Puasa Rajab telah menjadi perbincangan dalam literatur fiqih klasik. Para ulama hampir sepakat mengenai anjuran berpuasa di bulan Rajab, dengan dalil-dalil yang jelas dan dapat dipertanggungjawabkan. Dalam hadits sahabat Abdullah bin al-Harits al-Bahili, disebutkan anjuran berpuasa di bulan-bulan mulia, termasuk bulan Rajab.

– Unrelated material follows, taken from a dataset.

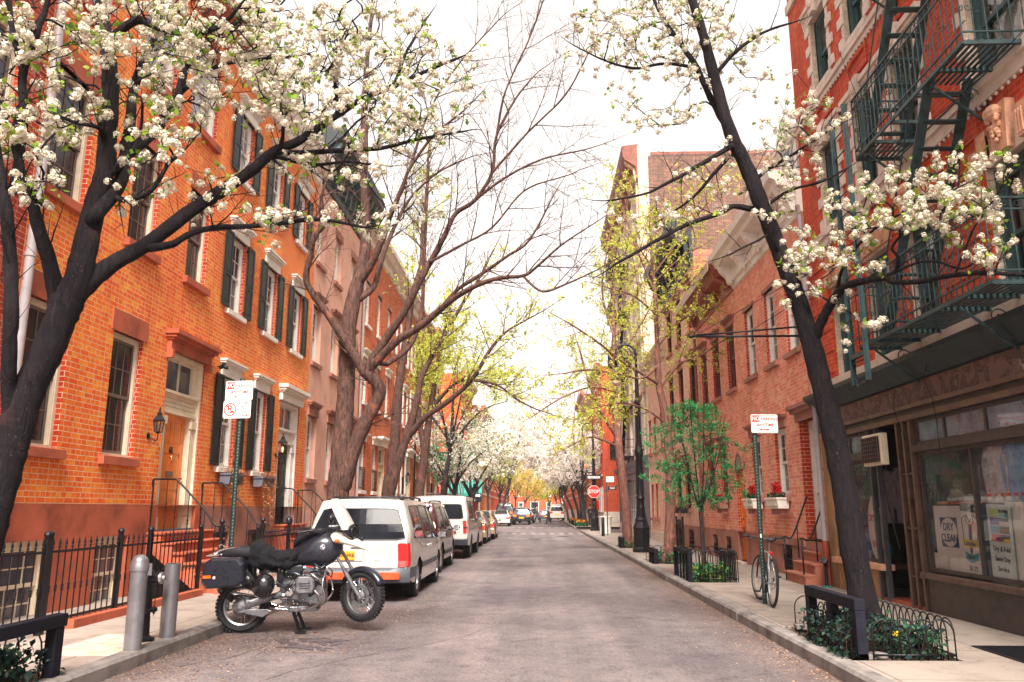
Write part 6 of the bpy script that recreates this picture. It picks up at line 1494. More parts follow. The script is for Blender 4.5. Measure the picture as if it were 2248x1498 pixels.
# ---- leaning pear in front of the dry cleaner
def pear_right():
 Y=9.4;t=Tree('pear_tree','slim dark pear tree leaning over the pavement before the dry cleaner',(3.62,9.4,.12))
 def L(pts,dys=None):q,r_=path_px(pts,Y,dys);t.limb(q,r_)
 q,r_=path_px([(1902,1345,62),(1880,1240,57),(1856,1090,54),(1832,960,50),(1803,840,45),(1778,745,42),(1745,640,39),(1703,530,36),(1668,440,34),(1640,370,32),(1603,290,28),(1572,185,24),(1545,80,21),(1520,0,18),(1490,-110,14),(1480,-220,10)],Y,[0]*8+[-.1,-.1,-.2,-.2,-.3,-.3,-.4,-.4])
 t.limb([Vector((3.72,9.4,.05)),Vector((3.70,9.4,.2))]+q,[.24,.20]+r_)
 L([(1784,755,25),(1810,692,21),(1840,645,19),(1866,626,17),(1900,617,15),(1942,610,13),(1962,620,11),(2020,618,11),(2095,604,11),(2170,600,10),(2248,603,9),(2330,600,8)],[0,-.2,-.4,-.6,-.8,-1,-1.1,-1.3,-1.6,-1.9,-2.1,-2.4])
 L([(1942,608,9),(1966,594,8),(1972,565,7),(1958,545,6),(1975,520,5)],[-1,-1.1,-1.2,-1.2,-1.3]);L([(1942,608,8),(2005,580,6),(2050,574,5),(2110,590,4),(2150,570,4)],[-1,-1.2,-1.4,-1.6,-1.7])
 L([(1840,645,9),(1850,590,7),(1900,520,6),(1960,480,5),(2020,450,4),(2090,420,4)],[-.4,-.6,-.9,-1.2,-1.5,-1.7]);L([(2095,604,6),(2115,560,5),(2140,500,4),(2180,440,4)],[-1.6,-1.7,-1.8,-2])
 L([(1650,460,15),(1610,453,12),(1580,468,11),(1505,495,9),(1442,528,8),(1385,561,7),(1349,582,5)],[0,-.1,-.2,-.3,-.4,-.5,-.5])
 L([(1608,320,14),(1586,333,11),(1520,372,9),(1460,405,7),(1415,426,5),(1340,440,4)],[-.2,-.3,-.4,-.5,-.6,-.6]);L([(1600,345,9),(1565,384,8),(1520,435,6),(1470,470,4)],[-.1,-.1,-.1,0])
 L([(1590,270,16),(1560,215,14),(1530,150,12),(1490,90,10),(1450,30,8),(1420,-40,6)],[-.2,0,.1,.2,.3,.4]);L([(1530,150,8),(1460,140,7),(1390,150,6),(1320,130,4),(1260,100,3)],[.1,.2,.3,.3,.4])
 L([(1565,170,10),(1620,110,8),(1680,70,6),(1740,50,4)],[-.2,-.3,-.3,-.4]);L([(1650,400,10),(1690,370,8),(1740,340,6),(1800,300,5),(1850,270,4)],[-.1,-.2,-.3,-.4,-.4]);L([(1675,460,9),(1730,420,7),(1800,400,5),(1860,370,4)],[0,.1,.2,.3]);L([(1720,570,8),(1690,520,6),(1660,530,5),(1600,560,4)],[0,-.2,-.3,-.3])
 regs=[(1420,60,170,90,9.6,.6,95),(1330,90,90,70,9.8,.4,30),(1560,90,120,110,9.3,.5,42),(1680,130,70,90,9.1,.4,16),(1460,200,120,70,9.5,.5,26),(1440,250,90,50,9.4,.4,16),(1560,400,90,60,9.2,.4,14),(1420,480,100,60,9.0,.4,18),(1640,330,70,60,9.2,.3,14),(1760,260,90,60,9.0,.4,34),(1740,350,80,50,9.1,.4,22),(1700,460,60,60,9.2,.3,10),(1790,560,60,90,9.2,.4,40),(1740,620,40,60,9.2,.3,14),(1900,450,90,60,8.2,.3,34),(2010,440,110,60,7.9,.3,52),(2100,470,110,70,7.6,.3,44),(2190,380,60,50,7.4,.3,14),(2100,370,60,30,7.6,.2,12),(1900,550,60,50,8.4,.3,18),(2180,560,70,30,7.4,.2,12),(1850,700,60,60,8.9,.2,8),(1925,710,20,14,8.2,.1,5),(1480,-90,250,90,9.3,.8,40)]
 T=cloud_px(regs,21);t.twigs(T,step=.12,wig=.34,tip=.003,rk=.42,seed=3,rmax=.018).spray(None,per_m=3.5,L0=.55,ang=48,levels=2,seed=6,up=.3,r0=.009,tip=.0032,start=.35,sub=7,shrink=.5,step=.06).finish('bark_pear','bark_pear',14)
 r=random.Random(19);ex=near([p for p in T if r.random()<.75],r,.055)
 scatter('blossoms',rel(T+ex,t.base),BT,['petals','pistil'],t.root,5,.5,1.0,.8)
 scatter('leaves',rel(near([p for p in T+ex if r.random()<.45],r,.04),t.base),LT_,['leaf_fresh'],t.root,6,.7,1.2)
pear_right()
# ---- bare maples on the left pavement
def bare_tree(name,label,base,limbs,Y,regs,bark_,seed,tip=.0035,spray=None,leaves=None,step=.3,cat='tree',rk=.45,wig=.3,nleaf=.0,extra=(),twigm=None,rmax=.05,lsize=.07,ln=6):
 t=Tree(name,label,base,cat);first=True
 for pts,dys in limbs:
  q,r_=path_px(pts,Y,dys);r_=[x*.74 for x in r_]
  if first:b=Vector(base);t.limb([b+Vector((0,0,-.05)),b+Vector((0,0,.25))]+q,[r_[0]*1.3,r_[0]*1.08]+r_);first=False
  else:t.limb(q,r_)
 t.spray(None,seed=seed,**(spray or{}));t.finish(bark_,twigm or bark_,12)
 if leaves:
  r=random.Random(seed);pts=[]
  A=t.nodes_
  for p in A:
   for _ in range(int(nleaf)+(1 if r.random()<nleaf%1 else 0)):pts.append(Vector(p)+Vector((r.gauss(0,.05),r.gauss(0,.05),r.gauss(0,.05))))
  tm=[leaf_template(k+40,ln,lsize,lsize*.9)for k in range(3)];scatter('foliage',rel(pts,t.base),tm,[leaves],t.root,seed,.7,1.3)
 return t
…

Dalam hadits tersebut, Nabi Muhammad SAW memberikan petunjuk kepada al-Bahili untuk tidak berpuasa Rajab secara terus-menerus, melainkan diberi jeda waktu. Bagi yang tidak mampu berpuasa penuh di bulan Rajab, seperti al-Bahili yang kondisinya melemah akibat puasa terus-menerus, disarankan untuk mengikuti petunjuk Nabi.
Namun, bagi yang mampu berpuasa penuh di bulan Rajab, hukumnya sunah untuk melakukannya. Ulama menegaskan bahwa anjuran Nabi untuk membuat jeda puasa Rajab hanya berlaku bagi orang yang tidak sanggup berpuasa penuh di bulan tersebut.
Dalam konteks ini, penting untuk memahami bahwa hukum berpuasa penuh di bulan Rajab adalah sunah bagi orang yang kuat menjalankannya. Sedangkan bagi yang memiliki kendala kesehatan atau ketahanan fisik, dianjurkan berpuasa semampunya.
Dengan demikian, puasa Rajab merupakan amalan yang memiliki keutamaan tersendiri bagi umat Islam. Dalam menjalankan ibadah puasa ini, perlu memperhatikan kondisi fisik dan kesehatan masing-masing individu agar tetap menjaga keseimbangan dan kesehatan tubuh. Puasa bukan hanya tentang menahan lapar dan haus, tetapi juga tentang menjaga kesehatan jasmani dan rohani.
Semoga kita semua dapat menjalankan ibadah puasa dengan ikhlas dan penuh keberkahan. Amin.